Scene modeling code data
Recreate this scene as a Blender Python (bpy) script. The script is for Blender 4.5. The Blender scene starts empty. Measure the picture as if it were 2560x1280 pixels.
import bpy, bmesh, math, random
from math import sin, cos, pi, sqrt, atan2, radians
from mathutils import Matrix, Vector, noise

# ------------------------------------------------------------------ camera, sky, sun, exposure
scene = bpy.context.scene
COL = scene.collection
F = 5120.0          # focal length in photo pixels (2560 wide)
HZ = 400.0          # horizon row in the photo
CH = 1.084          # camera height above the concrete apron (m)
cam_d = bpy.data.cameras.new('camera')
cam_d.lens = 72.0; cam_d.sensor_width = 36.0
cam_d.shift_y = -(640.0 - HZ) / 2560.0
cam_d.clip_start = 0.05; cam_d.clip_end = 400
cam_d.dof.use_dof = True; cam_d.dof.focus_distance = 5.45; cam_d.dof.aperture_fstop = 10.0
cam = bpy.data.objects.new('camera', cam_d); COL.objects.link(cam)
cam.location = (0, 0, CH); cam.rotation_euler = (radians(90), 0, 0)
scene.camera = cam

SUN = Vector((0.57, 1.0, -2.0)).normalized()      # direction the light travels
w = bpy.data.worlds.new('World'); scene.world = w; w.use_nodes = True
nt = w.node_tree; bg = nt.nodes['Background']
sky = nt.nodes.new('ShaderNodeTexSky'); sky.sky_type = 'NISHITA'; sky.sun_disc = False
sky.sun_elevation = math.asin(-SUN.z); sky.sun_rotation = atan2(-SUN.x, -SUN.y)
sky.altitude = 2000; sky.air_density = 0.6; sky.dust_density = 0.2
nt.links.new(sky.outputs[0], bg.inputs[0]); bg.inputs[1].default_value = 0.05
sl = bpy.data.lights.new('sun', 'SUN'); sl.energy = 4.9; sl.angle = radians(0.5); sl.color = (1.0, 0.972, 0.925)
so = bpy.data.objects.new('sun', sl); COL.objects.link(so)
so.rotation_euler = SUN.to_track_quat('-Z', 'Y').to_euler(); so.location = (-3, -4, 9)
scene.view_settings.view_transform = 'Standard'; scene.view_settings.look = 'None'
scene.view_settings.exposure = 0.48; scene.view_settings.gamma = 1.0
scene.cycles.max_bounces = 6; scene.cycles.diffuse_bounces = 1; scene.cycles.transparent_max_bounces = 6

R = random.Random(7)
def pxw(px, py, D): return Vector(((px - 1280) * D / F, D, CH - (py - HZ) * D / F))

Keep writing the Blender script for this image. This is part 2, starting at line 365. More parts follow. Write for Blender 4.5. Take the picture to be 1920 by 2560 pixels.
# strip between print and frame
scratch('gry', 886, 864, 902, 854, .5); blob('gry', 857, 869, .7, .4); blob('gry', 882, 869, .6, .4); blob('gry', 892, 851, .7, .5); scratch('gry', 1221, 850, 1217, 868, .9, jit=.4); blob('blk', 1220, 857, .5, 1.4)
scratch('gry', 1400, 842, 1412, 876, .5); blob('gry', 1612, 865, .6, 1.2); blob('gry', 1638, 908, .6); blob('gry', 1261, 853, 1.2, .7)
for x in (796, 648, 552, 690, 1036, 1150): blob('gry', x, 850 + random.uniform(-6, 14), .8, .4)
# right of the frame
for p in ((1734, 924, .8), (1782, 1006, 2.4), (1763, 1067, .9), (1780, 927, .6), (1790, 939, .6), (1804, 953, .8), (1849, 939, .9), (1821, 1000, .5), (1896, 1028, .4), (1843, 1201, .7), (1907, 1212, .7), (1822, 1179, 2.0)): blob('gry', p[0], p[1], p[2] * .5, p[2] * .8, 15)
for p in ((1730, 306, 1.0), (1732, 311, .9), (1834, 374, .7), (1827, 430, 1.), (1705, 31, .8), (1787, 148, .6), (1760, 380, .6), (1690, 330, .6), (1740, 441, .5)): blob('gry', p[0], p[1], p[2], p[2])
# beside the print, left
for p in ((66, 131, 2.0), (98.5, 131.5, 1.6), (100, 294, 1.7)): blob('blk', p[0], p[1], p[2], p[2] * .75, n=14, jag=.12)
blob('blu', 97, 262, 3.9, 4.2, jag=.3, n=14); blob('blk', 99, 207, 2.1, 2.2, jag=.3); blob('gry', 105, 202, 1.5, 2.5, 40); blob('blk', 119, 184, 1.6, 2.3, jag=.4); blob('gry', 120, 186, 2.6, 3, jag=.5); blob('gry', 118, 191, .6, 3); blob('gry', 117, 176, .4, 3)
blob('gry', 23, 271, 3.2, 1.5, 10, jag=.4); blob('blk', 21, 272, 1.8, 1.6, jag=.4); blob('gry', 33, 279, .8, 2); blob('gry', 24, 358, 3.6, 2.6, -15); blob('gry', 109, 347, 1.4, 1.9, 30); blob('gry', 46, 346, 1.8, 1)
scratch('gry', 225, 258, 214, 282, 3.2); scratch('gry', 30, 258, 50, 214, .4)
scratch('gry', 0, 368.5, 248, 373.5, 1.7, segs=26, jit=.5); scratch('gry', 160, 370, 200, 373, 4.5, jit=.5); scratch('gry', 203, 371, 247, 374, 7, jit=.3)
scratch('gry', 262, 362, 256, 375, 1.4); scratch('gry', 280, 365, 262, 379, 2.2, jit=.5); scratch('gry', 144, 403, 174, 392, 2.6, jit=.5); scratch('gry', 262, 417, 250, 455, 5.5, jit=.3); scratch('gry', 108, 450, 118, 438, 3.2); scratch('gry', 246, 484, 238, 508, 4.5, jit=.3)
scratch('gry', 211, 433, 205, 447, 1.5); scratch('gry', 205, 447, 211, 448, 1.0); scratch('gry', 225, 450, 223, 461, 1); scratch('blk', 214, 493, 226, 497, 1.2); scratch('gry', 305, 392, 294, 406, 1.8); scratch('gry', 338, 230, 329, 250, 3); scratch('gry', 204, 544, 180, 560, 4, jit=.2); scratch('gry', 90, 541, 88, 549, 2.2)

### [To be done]
Copy the material above, line for line.

### [Solution]
Recreate this scene as a Blender Python (bpy) script. The script is for Blender 4.5. The Blender scene starts empty. Measure the picture as if it were 2560x1280 pixels.
import bpy, bmesh, math, random
from math import sin, cos, pi, sqrt, atan2, radians
from mathutils import Matrix, Vector, noise

# ------------------------------------------------------------------ camera, sky, sun, exposure
scene = bpy.context.scene
COL = scene.collection
F = 5120.0          # focal length in photo pixels (2560 wide)
HZ = 400.0          # horizon row in the photo
CH = 1.084          # camera height above the concrete apron (m)
cam_d = bpy.data.cameras.new('camera')
cam_d.lens = 72.0; cam_d.sensor_width = 36.0
cam_d.shift_y = -(640.0 - HZ) / 2560.0
cam_d.clip_start = 0.05; cam_d.clip_end = 400
cam_d.dof.use_dof = True; cam_d.dof.focus_distance = 5.45; cam_d.dof.aperture_fstop = 10.0
cam = bpy.data.objects.new('camera', cam_d); COL.objects.link(cam)
cam.location = (0, 0, CH); cam.rotation_euler = (radians(90), 0, 0)
scene.camera = cam

SUN = Vector((0.57, 1.0, -2.0)).normalized()      # direction the light travels
w = bpy.data.worlds.new('World'); scene.world = w; w.use_nodes = True
nt = w.node_tree; bg = nt.nodes['Background']
sky = nt.nodes.new('ShaderNodeTexSky'); sky.sky_type = 'NISHITA'; sky.sun_disc = False
sky.sun_elevation = math.asin(-SUN.z); sky.sun_rotation = atan2(-SUN.x, -SUN.y)
sky.altitude = 2000; sky.air_density = 0.6; sky.dust_density = 0.2
nt.links.new(sky.outputs[0], bg.inputs[0]); bg.inputs[1].default_value = 0.05
sl = bpy.data.lights.new('sun', 'SUN'); sl.energy = 4.9; sl.angle = radians(0.5); sl.color = (1.0, 0.972, 0.925)
so = bpy.data.objects.new('sun', sl); COL.objects.link(so)
so.rotation_euler = SUN.to_track_quat('-Z', 'Y').to_euler(); so.location = (-3, -4, 9)
scene.view_settings.view_transform = 'Standard'; scene.view_settings.look = 'None'
scene.view_settings.exposure = 0.48; scene.view_settings.gamma = 1.0
scene.cycles.max_bounces = 6; scene.cycles.diffuse_bounces = 1; scene.cycles.transparent_max_bounces = 6

R = random.Random(7)
def pxw(px, py, D): return Vector(((px - 1280) * D / F, D, CH - (py - HZ) * D / F))

Keep writing the Blender script for this image. This is part 2, starting at line 365. More parts follow. Write for Blender 4.5. Take the picture to be 1920 by 2560 pixels.
# strip between print and frame
scratch('gry', 886, 864, 902, 854, .5); blob('gry', 857, 869, .7, .4); blob('gry', 882, 869, .6, .4); blob('gry', 892, 851, .7, .5); scratch('gry', 1221, 850, 1217, 868, .9, jit=.4); blob('blk', 1220, 857, .5, 1.4)
scratch('gry', 1400, 842, 1412, 876, .5); blob('gry', 1612, 865, .6, 1.2); blob('gry', 1638, 908, .6); blob('gry', 1261, 853, 1.2, .7)
for x in (796, 648, 552, 690, 1036, 1150): blob('gry', x, 850 + random.uniform(-6, 14), .8, .4)
# right of the frame
for p in ((1734, 924, .8), (1782, 1006, 2.4), (1763, 1067, .9), (1780, 927, .6), (1790, 939, .6), (1804, 953, .8), (1849, 939, .9), (1821, 1000, .5), (1896, 1028, .4), (1843, 1201, .7), (1907, 1212, .7), (1822, 1179, 2.0)): blob('gry', p[0], p[1], p[2] * .5, p[2] * .8, 15)
for p in ((1730, 306, 1.0), (1732, 311, .9), (1834, 374, .7), (1827, 430, 1.), (1705, 31, .8), (1787, 148, .6), (1760, 380, .6), (1690, 330, .6), (1740, 441, .5)): blob('gry', p[0], p[1], p[2], p[2])
# beside the print, left
for p in ((66, 131, 2.0), (98.5, 131.5, 1.6), (100, 294, 1.7)): blob('blk', p[0], p[1], p[2], p[2] * .75, n=14, jag=.12)
blob('blu', 97, 262, 3.9, 4.2, jag=.3, n=14); blob('blk', 99, 207, 2.1, 2.2, jag=.3); blob('gry', 105, 202, 1.5, 2.5, 40); blob('blk', 119, 184, 1.6, 2.3, jag=.4); blob('gry', 120, 186, 2.6, 3, jag=.5); blob('gry', 118, 191, .6, 3); blob('gry', 117, 176, .4, 3)
blob('gry', 23, 271, 3.2, 1.5, 10, jag=.4); blob('blk', 21, 272, 1.8, 1.6, jag=.4); blob('gry', 33, 279, .8, 2); blob('gry', 24, 358, 3.6, 2.6, -15); blob('gry', 109, 347, 1.4, 1.9, 30); blob('gry', 46, 346, 1.8, 1)
scratch('gry', 225, 258, 214, 282, 3.2); scratch('gry', 30, 258, 50, 214, .4)
scratch('gry', 0, 368.5, 248, 373.5, 1.7, segs=26, jit=.5); scratch('gry', 160, 370, 200, 373, 4.5, jit=.5); scratch('gry', 203, 371, 247, 374, 7, jit=.3)
scratch('gry', 262, 362, 256, 375, 1.4); scratch('gry', 280, 365, 262, 379, 2.2, jit=.5); scratch('gry', 144, 403, 174, 392, 2.6, jit=.5); scratch('gry', 262, 417, 250, 455, 5.5, jit=.3); scratch('gry', 108, 450, 118, 438, 3.2); scratch('gry', 246, 484, 238, 508, 4.5, jit=.3)
scratch('gry', 211, 433, 205, 447, 1.5); scratch('gry', 205, 447, 211, 448, 1.0); scratch('gry', 225, 450, 223, 461, 1); scratch('blk', 214, 493, 226, 497, 1.2); scratch('gry', 305, 392, 294, 406, 1.8); scratch('gry', 338, 230, 329, 250, 3); scratch('gry', 204, 544, 180, 560, 4, jit=.2); scratch('gry', 90, 541, 88, 549, 2.2)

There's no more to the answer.